There are several reasons why the regime is choosing to flex its muscles now. The first is simple: from the perspective of the ruling clerics, Iranians are desperately in need of a moral tune-up.
The past several years have seen indications of growing dissent among the population, particularly the young and city dwellers. These acts of defiance include “increasing pre-martial relations, parties in which the young mingle with the opposite sex, consumption of alcohol and the daily resistances of Iranian girls against compulsory dress codes in public”, reports Al Jazeera.
In addition, women are continuing to organise public protests against modest dress laws, particularly the mandatory wearing of the hijab, despite heavy-handed police repression.
A senior cleric recently complained that Iranian women were “nowadays appearing almost naked on our streets”.
Such concerns have seen the morality police reportedly hiring an additional 12,000 female officers in order to counter “a perceived uptick in defiance of the country’s mandatory veiling laws”, says The Times of Israel.

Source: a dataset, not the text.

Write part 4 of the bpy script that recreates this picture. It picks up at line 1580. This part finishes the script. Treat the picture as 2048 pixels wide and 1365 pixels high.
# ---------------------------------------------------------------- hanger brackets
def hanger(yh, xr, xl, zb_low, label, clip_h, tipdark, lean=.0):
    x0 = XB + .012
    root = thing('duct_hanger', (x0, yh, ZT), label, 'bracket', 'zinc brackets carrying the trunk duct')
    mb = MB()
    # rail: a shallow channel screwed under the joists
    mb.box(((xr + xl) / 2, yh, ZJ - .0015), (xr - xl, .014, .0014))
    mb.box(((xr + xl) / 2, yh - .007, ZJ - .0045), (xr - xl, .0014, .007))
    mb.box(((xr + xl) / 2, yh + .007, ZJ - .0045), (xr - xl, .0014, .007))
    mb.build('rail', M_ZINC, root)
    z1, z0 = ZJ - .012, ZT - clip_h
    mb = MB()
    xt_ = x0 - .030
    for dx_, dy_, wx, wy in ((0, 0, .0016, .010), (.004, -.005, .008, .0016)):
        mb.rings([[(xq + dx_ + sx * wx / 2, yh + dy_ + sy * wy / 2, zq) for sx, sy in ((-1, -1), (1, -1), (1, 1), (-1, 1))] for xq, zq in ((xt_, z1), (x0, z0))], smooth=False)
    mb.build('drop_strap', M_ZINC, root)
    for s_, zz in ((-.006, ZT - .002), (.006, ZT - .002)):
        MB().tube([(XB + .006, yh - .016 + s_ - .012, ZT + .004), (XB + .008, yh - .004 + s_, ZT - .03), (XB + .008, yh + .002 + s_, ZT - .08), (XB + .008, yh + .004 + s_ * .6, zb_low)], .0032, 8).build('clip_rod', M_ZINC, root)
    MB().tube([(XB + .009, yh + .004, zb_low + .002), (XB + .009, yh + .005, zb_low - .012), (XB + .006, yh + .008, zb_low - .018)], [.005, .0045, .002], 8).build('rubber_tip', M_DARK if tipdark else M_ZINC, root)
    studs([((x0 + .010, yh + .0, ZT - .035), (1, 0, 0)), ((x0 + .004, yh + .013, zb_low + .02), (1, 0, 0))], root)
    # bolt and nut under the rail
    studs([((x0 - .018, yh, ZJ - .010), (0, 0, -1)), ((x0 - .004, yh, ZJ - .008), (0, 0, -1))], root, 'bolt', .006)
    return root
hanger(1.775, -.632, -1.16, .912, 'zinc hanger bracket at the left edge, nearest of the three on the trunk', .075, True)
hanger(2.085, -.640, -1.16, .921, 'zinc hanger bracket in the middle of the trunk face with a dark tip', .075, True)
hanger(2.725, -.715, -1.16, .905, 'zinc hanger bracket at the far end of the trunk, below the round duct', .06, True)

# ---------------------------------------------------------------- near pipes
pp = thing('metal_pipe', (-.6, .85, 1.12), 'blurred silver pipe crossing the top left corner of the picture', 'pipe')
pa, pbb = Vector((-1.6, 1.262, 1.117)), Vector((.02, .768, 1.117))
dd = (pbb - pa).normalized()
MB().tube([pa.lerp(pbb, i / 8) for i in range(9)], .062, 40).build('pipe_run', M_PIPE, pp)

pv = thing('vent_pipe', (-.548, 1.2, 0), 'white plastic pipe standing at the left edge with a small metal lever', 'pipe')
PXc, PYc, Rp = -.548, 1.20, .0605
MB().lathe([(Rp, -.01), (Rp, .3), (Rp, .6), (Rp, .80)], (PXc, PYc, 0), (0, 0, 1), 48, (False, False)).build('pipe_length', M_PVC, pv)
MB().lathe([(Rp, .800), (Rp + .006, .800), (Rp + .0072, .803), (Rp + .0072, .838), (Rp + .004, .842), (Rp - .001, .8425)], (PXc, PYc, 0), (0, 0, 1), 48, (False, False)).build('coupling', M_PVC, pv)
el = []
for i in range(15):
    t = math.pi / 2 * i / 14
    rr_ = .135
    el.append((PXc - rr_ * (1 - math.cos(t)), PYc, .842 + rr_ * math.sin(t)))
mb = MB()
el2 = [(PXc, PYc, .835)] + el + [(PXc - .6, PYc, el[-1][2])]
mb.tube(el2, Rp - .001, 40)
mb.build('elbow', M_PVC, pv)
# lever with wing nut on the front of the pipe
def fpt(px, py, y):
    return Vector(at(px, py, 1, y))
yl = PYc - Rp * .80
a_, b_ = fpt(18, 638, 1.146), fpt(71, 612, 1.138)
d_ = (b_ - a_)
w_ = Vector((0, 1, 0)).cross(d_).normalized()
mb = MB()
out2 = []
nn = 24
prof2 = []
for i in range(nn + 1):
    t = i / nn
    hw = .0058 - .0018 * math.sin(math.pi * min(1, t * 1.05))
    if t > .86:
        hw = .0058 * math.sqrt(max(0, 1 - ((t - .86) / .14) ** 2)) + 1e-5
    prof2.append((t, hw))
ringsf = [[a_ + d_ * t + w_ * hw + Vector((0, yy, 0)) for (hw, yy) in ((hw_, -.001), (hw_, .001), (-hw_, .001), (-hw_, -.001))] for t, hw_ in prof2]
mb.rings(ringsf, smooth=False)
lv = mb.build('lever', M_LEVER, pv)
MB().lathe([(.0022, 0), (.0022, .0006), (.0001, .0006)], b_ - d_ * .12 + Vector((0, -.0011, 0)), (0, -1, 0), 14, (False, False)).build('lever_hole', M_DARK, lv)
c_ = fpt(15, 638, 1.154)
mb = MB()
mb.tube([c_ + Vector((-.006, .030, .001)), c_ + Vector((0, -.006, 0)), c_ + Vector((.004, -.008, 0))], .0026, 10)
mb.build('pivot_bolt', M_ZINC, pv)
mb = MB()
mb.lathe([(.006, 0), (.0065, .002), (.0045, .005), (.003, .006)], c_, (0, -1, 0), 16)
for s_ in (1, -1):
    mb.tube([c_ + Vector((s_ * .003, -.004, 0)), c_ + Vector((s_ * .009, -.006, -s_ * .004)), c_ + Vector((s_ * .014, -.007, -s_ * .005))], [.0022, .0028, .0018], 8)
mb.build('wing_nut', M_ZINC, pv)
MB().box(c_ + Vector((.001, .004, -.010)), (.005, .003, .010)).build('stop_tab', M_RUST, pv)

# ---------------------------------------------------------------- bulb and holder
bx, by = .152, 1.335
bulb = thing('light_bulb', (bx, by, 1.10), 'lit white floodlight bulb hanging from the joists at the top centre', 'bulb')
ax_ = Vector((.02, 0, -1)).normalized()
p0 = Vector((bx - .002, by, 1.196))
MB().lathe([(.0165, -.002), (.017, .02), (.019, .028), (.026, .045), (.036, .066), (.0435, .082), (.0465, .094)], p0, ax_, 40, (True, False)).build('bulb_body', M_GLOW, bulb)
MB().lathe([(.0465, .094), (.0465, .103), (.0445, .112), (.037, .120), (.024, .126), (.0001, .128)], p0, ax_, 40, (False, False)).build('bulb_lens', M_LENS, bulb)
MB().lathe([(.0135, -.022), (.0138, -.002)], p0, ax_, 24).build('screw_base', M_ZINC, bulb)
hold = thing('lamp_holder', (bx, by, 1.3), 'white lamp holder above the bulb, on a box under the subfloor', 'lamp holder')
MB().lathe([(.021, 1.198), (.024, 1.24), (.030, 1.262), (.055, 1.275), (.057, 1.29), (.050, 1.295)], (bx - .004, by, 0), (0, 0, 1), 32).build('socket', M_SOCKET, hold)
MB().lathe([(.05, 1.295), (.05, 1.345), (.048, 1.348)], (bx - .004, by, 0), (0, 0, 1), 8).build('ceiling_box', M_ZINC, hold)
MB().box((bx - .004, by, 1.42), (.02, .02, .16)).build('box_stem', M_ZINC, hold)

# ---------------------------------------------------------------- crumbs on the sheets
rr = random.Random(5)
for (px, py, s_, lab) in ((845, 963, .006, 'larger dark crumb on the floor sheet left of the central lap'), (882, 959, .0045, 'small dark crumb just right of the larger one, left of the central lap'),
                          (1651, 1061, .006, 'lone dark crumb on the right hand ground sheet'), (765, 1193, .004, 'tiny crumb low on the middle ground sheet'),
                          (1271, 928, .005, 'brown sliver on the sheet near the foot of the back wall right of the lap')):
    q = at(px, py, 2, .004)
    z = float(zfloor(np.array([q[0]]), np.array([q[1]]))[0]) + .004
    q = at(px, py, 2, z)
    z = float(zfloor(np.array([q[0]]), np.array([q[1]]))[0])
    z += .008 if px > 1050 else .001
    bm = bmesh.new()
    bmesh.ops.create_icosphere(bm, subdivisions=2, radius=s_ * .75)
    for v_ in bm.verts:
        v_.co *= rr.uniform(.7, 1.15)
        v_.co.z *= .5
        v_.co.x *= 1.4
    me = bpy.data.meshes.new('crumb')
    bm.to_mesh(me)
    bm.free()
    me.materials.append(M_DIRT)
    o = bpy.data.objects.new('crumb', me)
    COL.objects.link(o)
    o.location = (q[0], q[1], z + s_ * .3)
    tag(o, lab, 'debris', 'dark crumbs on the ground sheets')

Along with the increasing influence of the outside world through media and the internet, the growing frustration with the conversative strictures of life in Iran may also be a result of a weakening of religious faith. A 2017 WIN/Gallup survey indicated that one in five Iranians identifies as atheist or “not religious”, and the true number could be higher.
Even among those who identify as faithful Muslims, there is a thirst for change, says Al Jazeera, which reports that “a considerable number of Iranians have chosen a third path… remaining religious while adopting modern pastimes and decorum”.
However, a very public crackdown on supposed immorality also serves a political purpose, as a useful distraction from Iran’s myriad domestic problems - chiefly the economy, which has slumped since the US restored punishing sanctions against Iran’s lucrative oil industry last year.
Since then, strikes and street demonstrations over the soaring cost of living, unpaid wages and shortages of basic goods and utilities have become a frequent occurrence, in a worrying sign of social instability.
The recent spate of “unusually strict social diktats” handed down by clerics - such as ordering men not to “look directly” at female passers-by during Ramadan - are the result of the regime’s “frustration with growing civil discontent and economic pain caused by US sanctions”, argues The Daily Telegraph.
Addressing a group of regional governors earlier this year, Vice President Eshaq Jahangiri issued a blunt warning about the dangers of failing to suppress the unrest. “What should worry all of us is the wrath and hatred of the public against the authorities and the system that can not deliver to them,” he said.